Stuck with a differential equation, using substitution.

[the tree]

Find the general sollution to [math](x+y)\frac{dy}{dx}=x^2 + xy +1[/math] using the substitution of [math]y=v-x[/math]

Using that [math]\frac{dy}{dx}=\frac{dv}{dx}-1[/math] I plugged that in to get:[math]v(\frac{dv}{dx}-1)=x^2 + x(v-x)+1[/math]. Which rearanges to [math]\frac{dv}{dx}-\frac{1}{v}=x+1[/math]. But from that point I don't know where I'm going.
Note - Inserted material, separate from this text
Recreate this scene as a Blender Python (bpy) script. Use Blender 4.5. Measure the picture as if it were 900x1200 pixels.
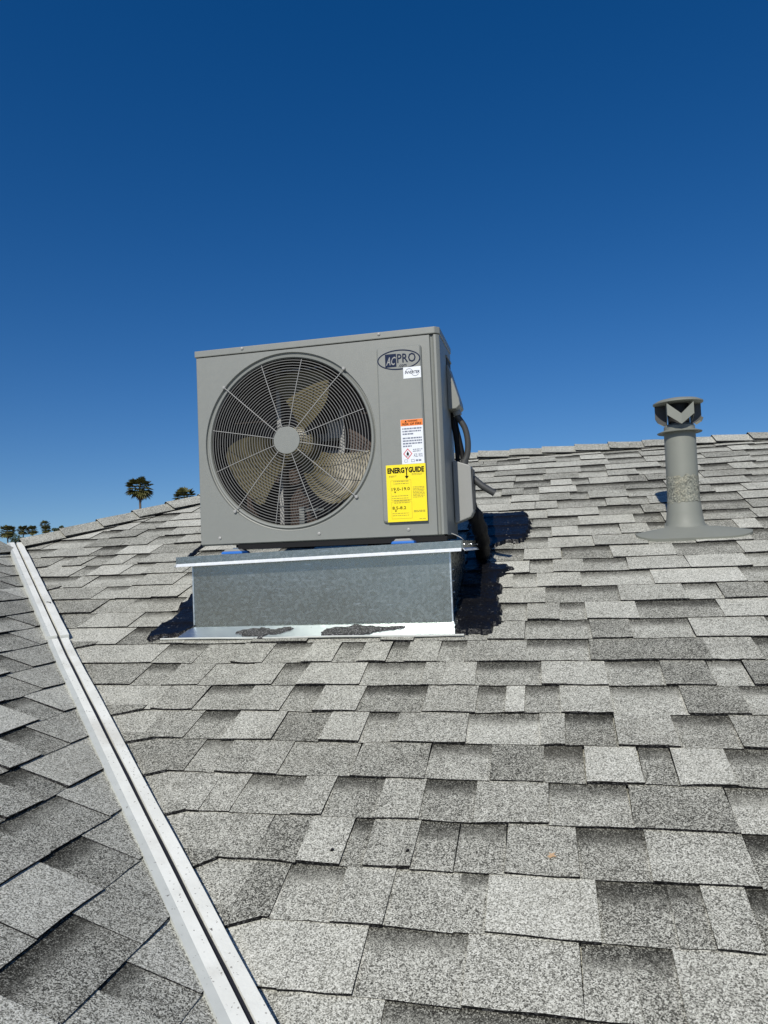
import bpy, math, random
from mathutils import Vector, Matrix, noise

random.seed(11)
S = bpy.context.scene
for o in list(bpy.data.objects):
    bpy.data.objects.remove(o)
C = S.collection
rad = math.radians

# ------------------------------------------------------------------ camera
CAM = Vector((1.28717, -2.57318, -0.03814))
PITCH, ROLL, YAW = 0.0502475, -0.0403809, -0.2187209
FPX = 864.1
F_ = Vector((math.sin(YAW)*math.cos(PITCH), math.cos(YAW)*math.cos(PITCH), math.sin(PITCH)))
R_ = Vector((math.cos(YAW), -math.sin(YAW), 0)); U_ = R_.cross(F_)
R2 = R_*math.cos(ROLL) + U_*math.sin(ROLL); U2 = -R_*math.sin(ROLL) + U_*math.cos(ROLL)
cd = bpy.data.cameras.new('camera'); cam = bpy.data.objects.new('camera', cd); C.objects.link(cam)
cam.matrix_world = Matrix(((R2.x, U2.x, -F_.x, CAM.x), (R2.y, U2.y, -F_.y, CAM.y), (R2.z, U2.z, -F_.z, CAM.z), (0, 0, 0, 1)))
cd.sensor_fit = 'VERTICAL'; cd.sensor_height = 36; cd.sensor_width = 27; cd.lens = 36*FPX/1200
cd.clip_start = 0.05; cd.clip_end = 6000
S.camera = cam

def proj(P):
    d = Vector(P)-CAM; z = d.dot(F_)
    return (450+FPX*d.dot(R2)/z, 600-FPX*d.dot(U2)/z, z)

# ------------------------------------------------------------------ sky and sun
SUN_EL, SUN_AZ = rad(39), rad(6)             # azimuth measured from -Y towards -X
sunv = Vector((-math.sin(SUN_AZ)*math.cos(SUN_EL), -math.cos(SUN_AZ)*math.cos(SUN_EL), math.sin(SUN_EL)))
W = bpy.data.worlds.new('World'); S.world = W; W.use_nodes = True
wn = W.node_tree.nodes; wl = W.node_tree.links
bg = wn['Background']
sky = wn.new('ShaderNodeTexSky'); sky.sky_type = 'NISHITA'; sky.sun_disc = False
sky.sun_elevation = SUN_EL
sky.sun_rotation = math.atan2(sunv.x, sunv.y)
sky.altitude = 0; sky.air_density = 1.0; sky.dust_density = 0.35; sky.ozone_density = 2.0
hs = wn.new('ShaderNodeHueSaturation'); hs.inputs['Saturation'].default_value = 1.43; hs.inputs['Value'].default_value = 1.0
tc = wn.new('ShaderNodeTexCoord'); mp_ = wn.new('ShaderNodeMapping'); mp_.inputs['Location'].default_value = (0, 0, .088)
wl.new(tc.outputs['Generated'], mp_.inputs[0]); wl.new(mp_.outputs[0], sky.inputs[0])
hs.inputs['Hue'].default_value = .510
wl.new(sky.outputs[0], hs.inputs['Color']); wl.new(hs.outputs[0], bg.inputs[0])
bg.inputs[1].default_value = 0.09
sd = bpy.data.lights.new('sun', 'SUN'); sd.energy = 4.2; sd.angle = rad(0.5); sd.color = (1.0, 0.955, 0.87)
sun = bpy.data.objects.new('sun', sd); C.objects.link(sun)
sun.rotation_euler = (-sunv).to_track_quat('-Z', 'Y').to_euler(); sun.location = (0, -5, 12)
S.view_settings.view_transform = 'Standard'; S.view_settings.look = 'None'
S.view_settings.exposure = 0.0; S.view_settings.gamma = 1.0

# ------------------------------------------------------------------ materials
def mat(name, col=(.5, .5, .5), rough=.6, metal=0.0, spec=.5):
    m = bpy.data.materials.new(name); m.use_nodes = True
    b = m.node_tree.nodes['Principled BSDF']
    b.inputs['Base Color'].default_value = (*col, 1); b.inputs['Roughness'].default_value = rough
    b.inputs['Metallic'].default_value = metal; b.inputs['Specular IOR Level'].default_value = spec
    return m
class NT:
    def __init__(s, m): s.t = m.node_tree; s.n = s.t.nodes; s.b = s.n['Principled BSDF']; s._pos = None
    def new(s, k, **kw):
        n = s.n.new(k)
        for a, v in kw.items(): setattr(n, a, v)
        return n
    def l(s, a, b): s.t.links.new(a, b)
    def pos(s):
        if not s._pos: s._pos = s.new('ShaderNodeNewGeometry').outputs['Position']
        return s._pos
    def noise(s, scale, detail=3, rough=.55, vec=None):
        n = s.new('ShaderNodeTexNoise'); n.inputs['Scale'].default_value = scale; n.inputs['Detail'].default_value = detail
        n.inputs['Roughness'].default_value = rough; s.l(vec or s.pos(), n.inputs['Vector']); return n.outputs['Fac']
    def voro(s, scale, vec=None):
        n = s.new('ShaderNodeTexVoronoi'); n.inputs['Scale'].default_value = scale; s.l(vec or s.pos(), n.inputs['Vector'])
        sp = s.new('ShaderNodeSeparateColor'); s.l(n.outputs['Color'], sp.inputs[0]); return sp.outputs[0]
    def math(s, op, a, b=None, c=None, clamp=False):
        n = s.new('ShaderNodeMath', operation=op); n.use_clamp = clamp
        for i, v in enumerate((a, b, c)):
            if v is None: continue
            if isinstance(v, (int, float)): n.inputs[i].default_value = v
            else: s.l(v, n.inputs[i])
        return n.outputs[0]
    def ramp(s, fac, stops, interp='LINEAR'):
        n = s.new('ShaderNodeValToRGB'); cr = n.color_ramp; cr.interpolation = interp
        while len(cr.elements) < len(stops): cr.elements.new(.5)
        for e, (p, c) in zip(cr.elements, stops):
            e.position = p; e.color = (c, c, c, 1) if isinstance(c, (int, float)) else (*c, 1)
        s.l(fac, n.inputs[0]); return n.outputs[0]
    def mix(s, f, a, b, mode='MIX'):
        n = s.new('ShaderNodeMix', data_type='RGBA', blend_type=mode)
        for i, v in ((0, f), (6, a), (7, b)):
            if isinstance(v, (int, float)): n.inputs[i].default_value = v
            elif isinstance(v, tuple): n.inputs[i].default_value = (*v, 1)
            else: s.l(v, n.inputs[i])
        return n.outputs[2]
    def bump(s, h, strength=.3, dist=.002):
        n = s.new('ShaderNodeBump'); n.inputs['Strength'].default_value = strength; n.inputs['Distance'].default_value = dist
        s.l(h, n.inputs['Height']); s.l(n.outputs[0], s.b.inputs['Normal'])
    def col(s, c): s.l(c, s.b.inputs['Base Color'])
    def rgh(s, c): s.l(c, s.b.inputs['Roughness'])

def make_shingle_mat():
    m = mat('shingle_granules', rough=.95, spec=.15); t = NT(m)
    at = t.new('ShaderNodeAttribute'); at.attribute_name = 'tone'; tone = at.outputs['Fac']
    uv = t.new('ShaderNodeUVMap'); sp = t.new('ShaderNodeSeparateXYZ'); t.l(uv.outputs[0], sp.inputs[0]); v = sp.outputs[1]
    c1 = t.voro(470); c2 = t.voro(930)
    r = t.math('ADD', t.math('MULTIPLY', c1, .72), t.math('MULTIPLY', c2, .28))
    big = t.noise(9, 4); med = t.noise(60, 3)
    sh = t.math('MULTIPLY', t.math('SUBTRACT', tone, .5), .52)
    sh = t.math('ADD', sh, t.math('MULTIPLY', t.math('SUBTRACT', med, .5), .22))
    sh = t.math('ADD', sh, t.math('MULTIPLY', t.math('SUBTRACT', big, .5), .28))
    # printed dark band of granules at the head of the low tabs
    wob = t.math('MULTIPLY', t.math('SUBTRACT', t.noise(38, 3), .5), .26)
    wob2 = t.math('MULTIPLY', t.math('SUBTRACT', c1, .5), .42)
    vv = t.math('ADD', t.math('ADD', v, wob), wob2)
    band = t.math('MULTIPLY', t.math('SUBTRACT', vv, .79), 40.0, clamp=True)
    r = t.math('ADD', r, sh)
    r = t.math('SUBTRACT', r, t.math('MULTIPLY', band, .36))
    col = t.ramp(r, [(0, (.022, .0215, .0175)), (.18, (.053, .052, .044)), (.34, (.145, .143, .121)), (.48, (.274, .271, .231)),
                     (.60, (.410, .407, .348)), (.8, (.578, .573, .497)), (1, (.755, .75, .665))])
    st = t.math('MULTIPLY', t.ramp(t.noise(2.6, 4), [(.52, 0.), (.72, 1.)]), .28)
    col = t.mix(t.math('MULTIPLY', st, .6), col, (.22, .205, .16))
    t.col(col); t.bump(r, .55, .0016)
    return m
M = {}
M['shingle'] = make_shingle_mat()
def make_edge():
    m = mat('asphalt_edge', (.022, .021, .02), 1.0, spec=.03); t = NT(m)
    t.col(t.ramp(t.voro(300), [(0, .008), (.75, .022), (1, .11)])); return m
M['edge'] = make_edge()
def make_paint(name, col, dirt=.12, rough=.42):
    m = mat(name, col, rough); t = NT(m)
    n = t.noise(5, 5); n2 = t.noise(42, 4)
    f = t.math('ADD', t.math('MULTIPLY', n, .8), t.math('MULTIPLY', n2, .2))
    t.col(t.mix(f, tuple(c*(1-dirt) for c in col), tuple(min(1, c*(1+dirt)) for c in col)))
    t.rgh(t.math('ADD', t.math('MULTIPLY', n2, .25), rough-.12)); t.bump(t.noise(900, 2), .03, .0003); return m
M['ac'] = make_paint('grey_cabinet_paint', (.212, .221, .203), .06, .42)
M['ac_dark'] = make_paint('dark_plastic_and_cap_shade', (.05, .052, .052), .15, .5)
M['wire'] = make_paint('grille_wire_coating', (.16, .16, .152), .1, .45)
M['spoke'] = make_paint('grille_spoke_coating', (.33, .33, .315), .1, .4)
M['box'] = make_paint('disconnect_box_paint', (.27, .275, .262), .08, .45)
M['vent'] = make_paint('grey_green_vent_paint', (.205, .215, .187), .13, .6)
M['black'] = mat('black_rubber_and_gap_shade', (.007, .007, .008), .6, spec=.2)
M['inner'] = mat('dark_interior_and_shade', (.02, .02, .02), .7)
M['navy'] = mat('navy_print', (.012, .02, .05), .6, spec=.1)
M['ink'] = mat('black_print', (.010, .009, .008), .7, spec=.1)
M['grey_ink'] = mat('faded_print', (.16, .18, .24), .6)
M['brown_ink'] = mat('small_print_on_yellow', (.33, .27, .02), .6)
M['white'] = mat('white_sticker', (.72, .75, .78), .45)
M['orange'] = mat('orange_sticker', (.82, .20, .02), .5)
M['yellow'] = mat('yellow_sticker', (.86, .70, .003), .5)
M['red'] = mat('red_print', (.6, .04, .05), .5)
M['blue'] = make_paint('blue_rubber', (.01, .13, .48), .2, .5)
M['steel'] = mat('zinc_steel', (.6, .6, .6), .3, 1)
M['slit_and_wire'] = mat('black_slit_shade_and_wire', (.012, .012, .016), .5)
def make_blade():
    m = mat('tinted_fan_plastic', (.30, .26, .13), .45); t = NT(m)
    t.col(t.mix(t.noise(14, 3), (.10, .084, .038), (.145, .124, .064)))
    t.b.inputs['Transmission Weight'].default_value = .0; return m
M['blade'] = make_blade()
def make_coil():
    m = mat('coil_fins', (.06, .05, .045), .5, .3); t = NT(m)
    mp = t.new('ShaderNodeMapping'); mp.inputs['Scale'].default_value = (180, 1, 1); t.l(t.pos(), mp.inputs[0])
    n = t.noise(3, 2, .5, mp.outputs[0]); t.col(t.mix(n, (.03, .022, .018), (.09, .058, .045))); return m
M['coil'] = make_coil()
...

Could anyone give me a nudge in the right direction?

[EvoN1020v]

You'll have to use implicit differentation.

[the tree]

I fear that my typo made your awnser irrelevant, mathworld's article seems to only correlate with how I incorectly typed my work in progress. Sorry for wasting your time.

 

Do you have any ideas as to what I should be doing now?

[EvoN1020v]

Well, since your equation of [math](x+y)=x^2+xy+1[/math] have both x, y on the both sides of the equation, you have to use implicit differentation?

 

To use implicit differentation, you do this: [math](x+y)\frac{dy}{dx}=\frac{d}{dx}(x^2+xy+1)[/math].

 

You can find better webpages on implicit differentation than the one you found. If you still don't understand, then I will try to explain it better next time. I don't have the time right now because my girlfriend is here with me.

[the tree]

I may be mistaken but if [math](x+y)\frac{dy}{dx}=x^2 + xy +1[/math] then how can [math](x+y)\frac{dy}{dx}=\frac{d}{dx}(x^2+xy+1)[/math] also?

[CPL.Luke]

you can't...

 

first try subbing in v-x for all of the y's and plug in the derivative v-x= y

 

EDIT: woops, you already did that.

 

 

are you familiar with integrating factors and exact equations?

 

or actaully it looks like if you sub in for y again at the end you'll get an answer.